TASK REQUIREMENTS: Drop the images; return everything else in the listing below exactly.
↓
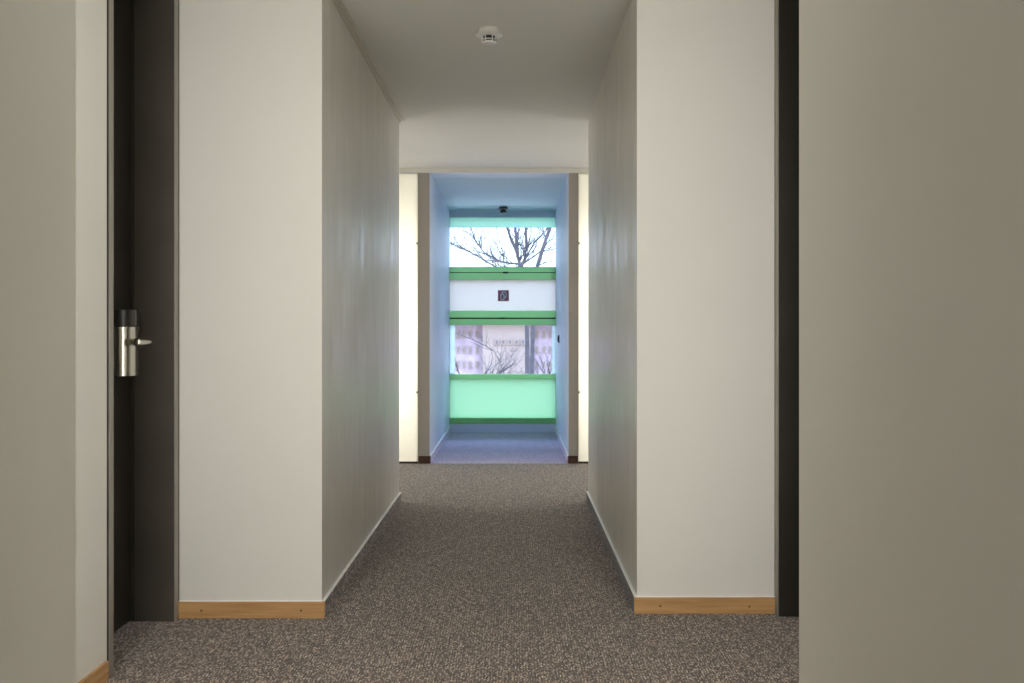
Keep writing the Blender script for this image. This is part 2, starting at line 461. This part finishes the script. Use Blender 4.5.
# ------------------------------------------------------------------ smoke detectors
def detector(x, y, zc, label, mat='white_plastic', group=None):
    d = tag(empty('smoke_detector', (x, y, zc)), label, 'smoke detector', group)
    bm = bmesh.new(); add_lathe(bm, [(.043, 0), (.045, -.008), (.048, -.018), (.0595, -.025), (.0605, -.029), (.057, -.031), (.034, -.033)], (x, y, zc), 40)
    mk('base', bm, mat, d, True)
    bm = bmesh.new(); add_lathe(bm, [(.026, -.031), (.026, -.058)], (x, y, zc), 32)
    mk('sensor_core', bm, 'slot', d, True)
    for k in range(6):
        bm = bmesh.new()
        a = 2 * math.pi * (k + .5) / 6 - math.pi / 2
        add_tube(bm, [(x + .0315 * math.cos(a), y + .0315 * math.sin(a), zc - .032), (x + .0315 * math.cos(a), y + .0315 * math.sin(a), zc - .060)], .0026, 8)
        mk('cage_bar', bm, mat, d)
    bm = bmesh.new(); add_lathe(bm, [(.0325, -.0475), (.0335, -.049), (.0325, -.0505)], (x, y, zc), 32)
    mk('ring', bm, mat, d, True)
    bm = bmesh.new(); add_lathe(bm, [(.033, -.058), (.034, -.060), (.030, -.066), (.015, -.069)], (x, y, zc), 32)
    mk('cap', bm, mat, d, True)
    return d
detector(-.112, 4.713, CZ, 'white smoke detector on the corridor ceiling at the top')
detector(-.112, 11.08, 2.41, 'small dark grey smoke detector on the niche ceiling just before the window', 'backlit_plastic')

# ------------------------------------------------------------------ window at the end
def zz(py): return EYE + (VPY - py) / 92.0
win = struct(empty('window_1', ((NL + NR) / 2, YW, 0)), 'full-height window with green rails and mint panels at the corridor end', 'window')
def wpart(nm, py0, py1, ya, yb, mat, x0=NL, x1=NR, bevel=0, par=None):
    return box(nm, (x0, x1, YW + ya, YW + yb, zz(py1), zz(py0)), mat, par or win, bevel)
t = wpart('top_panel', 217.5, 227.5, .0, .012, 'mint_top'); t['label'] = 'pale mint panel above the upper pane'
for (a, b, mt) in ((267, 272.2, 'green'), (273.0, 279.5, 'green')):
    wpart('rail', a, b, -.02, .05, mt, bevel=.004)
wpart('rail_gap', 272.2, 273.0, 0, .05, 'gap')
for (a, b, mt) in ((311, 317.6, 'green'), (319.0, 325.0, 'green')):
    wpart('rail', a, b, -.02, .05, mt, bevel=.004)
wpart('rail_gap', 317.6, 319.0, 0, .05, 'gap')
wpart('sill_rail', 374.2, 378.3, -.03, .05, 'green', bevel=.004)
pn = wpart('bottom_panel', 378.3, 418.0, .0, .012, 'mint'); pn['label'] = 'large mint green panel below the lower pane'
br = wpart('bottom_rail', 418, 424, -.03, .05, 'green_dark', bevel=.004); br['label'] = 'dark green bottom rail'
wpart('plinth', 424, 432.3, -.03, .05, 'niche')
wpart('pane', 227.5, 267, .010, .016, 'glass')['label'] = 'clear upper pane'
wpart('pane', 279.5, 311, .010, .016, 'frost')['label'] = 'milky middle pane'
wpart('pane', 325, 374.2, .010, .016, 'glass')['label'] = 'clear lower pane'
wpart('edge_strip', 325, 374.2, .0, .03, 'strip', NL, NL + .060)
wpart('edge_strip', 325, 374.2, .0, .03, 'strip', NR - .036, NR)
for py, px in ((272.6, 505.5), (318.3, 502.5)):          # small catches on the rails
    bm = bmesh.new(); c = P(px, py, YW - .03)
    add_box(bm, c.x - .028, c.x + .028, YW - .042, YW - .018, c.z - .009, c.z + .009, .004)
    mk('catch', bm, 'gap', win)

# fire sign on the middle pane
c = Vector(((503.4 - VPX) / 92.0, YW + .006, zz(295.7)))
sg = tag(empty('fire_sign', (c.x, c.y, c.z)), 'small square dark red sign with white extinguisher on the middle pane', 'sign')
hs = .060
box('plate', (c.x - hs, c.x + hs, c.y - .002, c.y + .002, c.z - hs, c.z + hs), 'sign', sg, .001)
bm = bmesh.new(); xo, zo = c.x, c.z; yf = c.y - .0035
def bar(x0, x1, z0, z1): add_box(bm, xo + x0, xo + x1, yf, yf + .002, zo + z0, zo + z1)
bar(-.034, -.021, -.048, .020); bar(.000, .011, -.048, .020); bar(-.022, .001, -.048, -.034)
bar(-.032, .009, .010, .022); bar(-.018, -.004, .020, .036); bar(-.018, .020, .034, .045)
mk('cylinder_symbol', bm, 'sign_white', sg)
bm = bmesh.new()
add_tube(bm, [(xo + .016, yf, zo + .040), (xo + .030, yf, zo + .030), (xo + .034, yf, zo + .008), (xo + .028, yf, zo - .006)], [.006, .007, .008, .009], 8)
add_tube(bm, [(xo + .028, yf, zo - .002), (xo + .014, yf, zo - .030)], [.012, .006], 8)
mk('hose_symbol', bm, 'sign_white', sg)

# switch on the right niche wall
yS = 1050 / 100.0; zS = EYE - 7.0 / 100
sw = tag(empty('wall_switch', (NR, yS, zS)), 'small dark switch on the right wall of the blue niche', 'switch')
box('plate', (NR - .012, NR, yS - .035, yS + .035, zS - .040, zS + .040), 'navy', sw, .003)
box('rocker', (NR - .019, NR - .012, yS - .022, yS + .022, zS - .026, zS + .026), 'navy', sw, .003)

# ------------------------------------------------------------------ outside
GZ = -6.5
struct(box('ground', (-60, 60, YW + 1.5, 120, GZ - .3, GZ), 'ground'), 'pale ground outside the window', 'ground')

def twigs(bm, p, d, length, rad, depth, rng, n=5):
    """random branching twig starting at p in direction d"""
    pts = [p.copy()]; rs = [rad]; dd = d.normalized(); k = 4
    for i in range(k):
        dd = (dd + Vector((rng.uniform(-.28, .28), rng.uniform(-.28, .28), rng.uniform(-.12, .22)))).normalized()
        pts.append(pts[-1] + dd * length / k); rs.append(rad * (1 - .65 * (i + 1) / k))
    add_tube(bm, pts, rs, n)
    if depth <= 0: return
    for j in range(rng.randint(2, 3)):
        i = rng.randint(1, k)
        nd_ = (dd + Vector((rng.uniform(-.9, .9), rng.uniform(-.7, .7), rng.uniform(-.3, .7)))).normalized()
        twigs(bm, pts[i], nd_, length * rng.uniform(.5, .72), rs[i] * .75, depth - 1, rng, n)

def limb(bm, pxs, Y, r0, r1, rng, dy=0.0, tw=0, depth=1):
    pts = [P(px, py, Y + dy * i) for i, (px, py) in enumerate(pxs)]
    n = len(pts); r0 *= .6; r1 *= .62
    rs = [r0 + (r1 - r0) * i / max(1, n - 1) for i in range(n)]
    add_tube(bm, pts, rs, 8)
    for _ in range(tw):
        i = rng.randint(1, n - 1); f = rng.random()
        p = pts[i - 1].lerp(pts[i], f)
        d = (pts[i] - pts[i - 1]).normalized() + Vector((rng.uniform(-1, 1), rng.uniform(-.6, .6), rng.uniform(-.3, .9)))
        twigs(bm, p, d, rng.uniform(.3, .75), rs[i] * .4 + .003, depth, rng, 5)
    return pts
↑
OUTPUT OF THE EXERCISE:
Keep writing the Blender script for this image. This is part 2, starting at line 461. This part finishes the script. Use Blender 4.5.
# ------------------------------------------------------------------ smoke detectors
def detector(x, y, zc, label, mat='white_plastic', group=None):
    d = tag(empty('smoke_detector', (x, y, zc)), label, 'smoke detector', group)
    bm = bmesh.new(); add_lathe(bm, [(.043, 0), (.045, -.008), (.048, -.018), (.0595, -.025), (.0605, -.029), (.057, -.031), (.034, -.033)], (x, y, zc), 40)
    mk('base', bm, mat, d, True)
    bm = bmesh.new(); add_lathe(bm, [(.026, -.031), (.026, -.058)], (x, y, zc), 32)
    mk('sensor_core', bm, 'slot', d, True)
    for k in range(6):
        bm = bmesh.new()
        a = 2 * math.pi * (k + .5) / 6 - math.pi / 2
        add_tube(bm, [(x + .0315 * math.cos(a), y + .0315 * math.sin(a), zc - .032), (x + .0315 * math.cos(a), y + .0315 * math.sin(a), zc - .060)], .0026, 8)
        mk('cage_bar', bm, mat, d)
    bm = bmesh.new(); add_lathe(bm, [(.0325, -.0475), (.0335, -.049), (.0325, -.0505)], (x, y, zc), 32)
    mk('ring', bm, mat, d, True)
    bm = bmesh.new(); add_lathe(bm, [(.033, -.058), (.034, -.060), (.030, -.066), (.015, -.069)], (x, y, zc), 32)
    mk('cap', bm, mat, d, True)
    return d
detector(-.112, 4.713, CZ, 'white smoke detector on the corridor ceiling at the top')
detector(-.112, 11.08, 2.41, 'small dark grey smoke detector on the niche ceiling just before the window', 'backlit_plastic')

# ------------------------------------------------------------------ window at the end
def zz(py): return EYE + (VPY - py) / 92.0
win = struct(empty('window_1', ((NL + NR) / 2, YW, 0)), 'full-height window with green rails and mint panels at the corridor end', 'window')
def wpart(nm, py0, py1, ya, yb, mat, x0=NL, x1=NR, bevel=0, par=None):
    return box(nm, (x0, x1, YW + ya, YW + yb, zz(py1), zz(py0)), mat, par or win, bevel)
t = wpart('top_panel', 217.5, 227.5, .0, .012, 'mint_top'); t['label'] = 'pale mint panel above the upper pane'
for (a, b, mt) in ((267, 272.2, 'green'), (273.0, 279.5, 'green')):
    wpart('rail', a, b, -.02, .05, mt, bevel=.004)
wpart('rail_gap', 272.2, 273.0, 0, .05, 'gap')
for (a, b, mt) in ((311, 317.6, 'green'), (319.0, 325.0, 'green')):
    wpart('rail', a, b, -.02, .05, mt, bevel=.004)
wpart('rail_gap', 317.6, 319.0, 0, .05, 'gap')
wpart('sill_rail', 374.2, 378.3, -.03, .05, 'green', bevel=.004)
pn = wpart('bottom_panel', 378.3, 418.0, .0, .012, 'mint'); pn['label'] = 'large mint green panel below the lower pane'
br = wpart('bottom_rail', 418, 424, -.03, .05, 'green_dark', bevel=.004); br['label'] = 'dark green bottom rail'
wpart('plinth', 424, 432.3, -.03, .05, 'niche')
wpart('pane', 227.5, 267, .010, .016, 'glass')['label'] = 'clear upper pane'
wpart('pane', 279.5, 311, .010, .016, 'frost')['label'] = 'milky middle pane'
wpart('pane', 325, 374.2, .010, .016, 'glass')['label'] = 'clear lower pane'
wpart('edge_strip', 325, 374.2, .0, .03, 'strip', NL, NL + .060)
wpart('edge_strip', 325, 374.2, .0, .03, 'strip', NR - .036, NR)
for py, px in ((272.6, 505.5), (318.3, 502.5)):          # small catches on the rails
    bm = bmesh.new(); c = P(px, py, YW - .03)
    add_box(bm, c.x - .028, c.x + .028, YW - .042, YW - .018, c.z - .009, c.z + .009, .004)
    mk('catch', bm, 'gap', win)

# fire sign on the middle pane
c = Vector(((503.4 - VPX) / 92.0, YW + .006, zz(295.7)))
sg = tag(empty('fire_sign', (c.x, c.y, c.z)), 'small square dark red sign with white extinguisher on the middle pane', 'sign')
hs = .060
box('plate', (c.x - hs, c.x + hs, c.y - .002, c.y + .002, c.z - hs, c.z + hs), 'sign', sg, .001)
bm = bmesh.new(); xo, zo = c.x, c.z; yf = c.y - .0035
def bar(x0, x1, z0, z1): add_box(bm, xo + x0, xo + x1, yf, yf + .002, zo + z0, zo + z1)
bar(-.034, -.021, -.048, .020); bar(.000, .011, -.048, .020); bar(-.022, .001, -.048, -.034)
bar(-.032, .009, .010, .022); bar(-.018, -.004, .020, .036); bar(-.018, .020, .034, .045)
mk('cylinder_symbol', bm, 'sign_white', sg)
bm = bmesh.new()
add_tube(bm, [(xo + .016, yf, zo + .040), (xo + .030, yf, zo + .030), (xo + .034, yf, zo + .008), (xo + .028, yf, zo - .006)], [.006, .007, .008, .009], 8)
add_tube(bm, [(xo + .028, yf, zo - .002), (xo + .014, yf, zo - .030)], [.012, .006], 8)
mk('hose_symbol', bm, 'sign_white', sg)

# switch on the right niche wall
yS = 1050 / 100.0; zS = EYE - 7.0 / 100
sw = tag(empty('wall_switch', (NR, yS, zS)), 'small dark switch on the right wall of the blue niche', 'switch')
box('plate', (NR - .012, NR, yS - .035, yS + .035, zS - .040, zS + .040), 'navy', sw, .003)
box('rocker', (NR - .019, NR - .012, yS - .022, yS + .022, zS - .026, zS + .026), 'navy', sw, .003)

# ------------------------------------------------------------------ outside
GZ = -6.5
struct(box('ground', (-60, 60, YW + 1.5, 120, GZ - .3, GZ), 'ground'), 'pale ground outside the window', 'ground')

def twigs(bm, p, d, length, rad, depth, rng, n=5):
    """random branching twig starting at p in direction d"""
    pts = [p.copy()]; rs = [rad]; dd = d.normalized(); k = 4
    for i in range(k):
        dd = (dd + Vector((rng.uniform(-.28, .28), rng.uniform(-.28, .28), rng.uniform(-.12, .22)))).normalized()
        pts.append(pts[-1] + dd * length / k); rs.append(rad * (1 - .65 * (i + 1) / k))
    add_tube(bm, pts, rs, n)
    if depth <= 0: return
    for j in range(rng.randint(2, 3)):
        i = rng.randint(1, k)
        nd_ = (dd + Vector((rng.uniform(-.9, .9), rng.uniform(-.7, .7), rng.uniform(-.3, .7)))).normalized()
        twigs(bm, pts[i], nd_, length * rng.uniform(.5, .72), rs[i] * .75, depth - 1, rng, n)

def limb(bm, pxs, Y, r0, r1, rng, dy=0.0, tw=0, depth=1):
    pts = [P(px, py, Y + dy * i) for i, (px, py) in enumerate(pxs)]
    n = len(pts); r0 *= .6; r1 *= .62
    rs = [r0 + (r1 - r0) * i / max(1, n - 1) for i in range(n)]
    add_tube(bm, pts, rs, 8)
    for _ in range(tw):
        i = rng.randint(1, n - 1); f = rng.random()
        p = pts[i - 1].lerp(pts[i], f)
        d = (pts[i] - pts[i - 1]).normalized() + Vector((rng.uniform(-1, 1), rng.uniform(-.6, .6), rng.uniform(-.3, .9)))
        twigs(bm, p, d, rng.uniform(.3, .75), rs[i] * .4 + .003, depth, rng, 5)
    return pts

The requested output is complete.